Research has shown that conversations about the health of vines are not occurring with tourists. “There is a huge opportunity to educate the community about the precious vines that create the wines they enjoy, and how visitors can help keep those vines healthy,” Inca said.

The Wine Tourism Biosecurity Training Program is stage one of a comprehensive campaign, which also includes:

  1. A public awareness campaign to be launched in early 2018.
  2. Beautiful tourist-friendly signage for cellar doors, to educate visitors about their role in keeping vines healthy.
  3. The creation of six ‘best practice’ cellar door sites in South Australian wine regions featuring purpose-designed tourist signage, and Vinehealth Cellar Door Kits with footwear disinfestation equipment, shoe covers, rubber boots and educational materials.
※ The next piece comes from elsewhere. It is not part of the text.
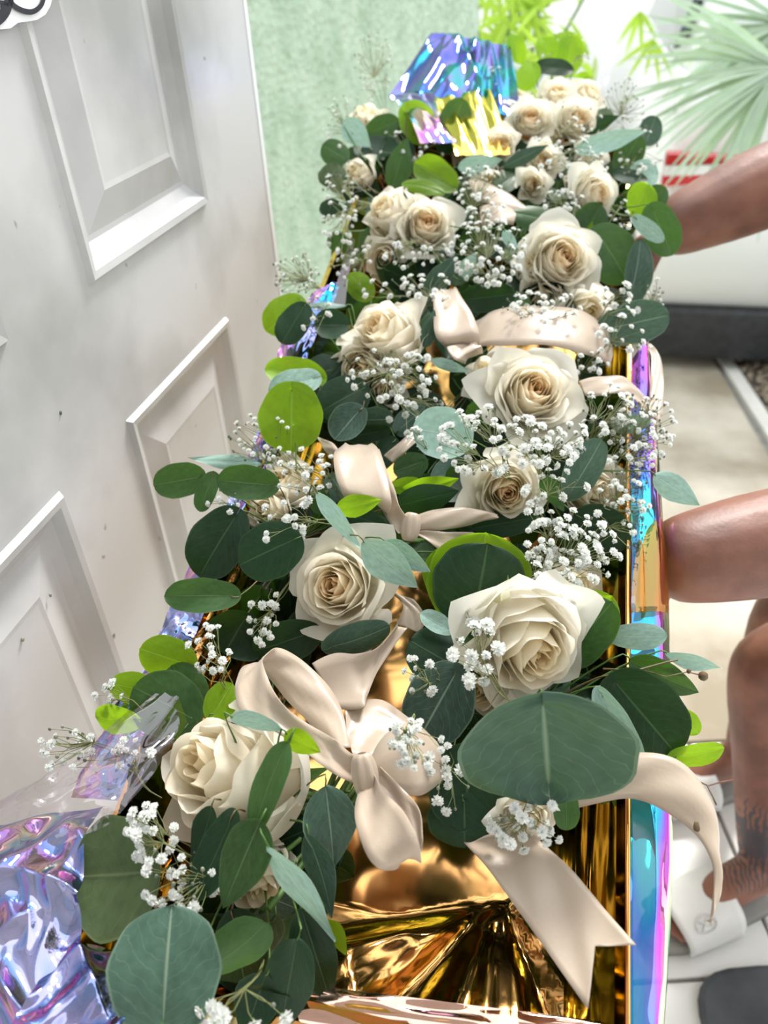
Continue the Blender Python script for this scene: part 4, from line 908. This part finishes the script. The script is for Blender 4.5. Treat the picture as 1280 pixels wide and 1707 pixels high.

“This is an exciting campaign that has received resounding support from wine regions across South Australia. This will set a precedent for vine health campaigns in Australia,” Inca said.

“The Wine Tourism Biosecurity Program in particular will create a legacy for regions, with knowledge passed on to key people in each region to continue training cellar door and tourism staff. We want vine health to become part of every conversation in wine regions around Australia.”

The program is funded by Vinehealth Australia and Primary Industries and Regions South Australia (PIRSA), with additional support from the South Australian Wine Industry Association (SAWIA).